Adaptive Path-Tracking Controller Embedded With Reinforcement Learning and Preview Model for Autonomous Driving

Path tracking control is a crucial function in an autonomous vehicle. Previous studies have presented conventional model-based controllers, which lack generalization ability, especially in dealing with high-curvature cases. In contrast to those model-based controllers, data-driven controllers, represented by reinforcement learning (RL), are promising to improve tracking control accuracy and generalization by online learning. However, the inherent inexplicability of RL degrades the stability of an RL-based controller, further limiting its applications in real-world autonomous driving cases. To resolve this issue, this study proposes an adaptive tracking controller based on RL, allowing to enhance network stability through a preview model and adaptive correction.

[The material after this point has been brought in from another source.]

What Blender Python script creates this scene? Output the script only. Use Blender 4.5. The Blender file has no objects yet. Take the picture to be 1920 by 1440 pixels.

It is composed of three modules, namely a lateral controller, a lateral adaptive corrector, and a longitudinal speed planner. Specifically, the preview control theory is combined with the twin delayed deep deterministic policy gradient (TD3) method to improve the tracking convergence of the lateral controller; the adaptive corrector derives correction compensations based on predicted waypoints along a path, thus enhancing control accuracy; the longitudinal planner outputs a speed profile via a reward increment soft actor-critic algorithm, through which large lateral tracking errors are reduced. Using an intelligent vehicle with sufficient steering capability, simulations and real-world tests show that curvy paths with a curvature larger than 2.0 m(-1) can be closely tracked within an error bound of 0.1 m.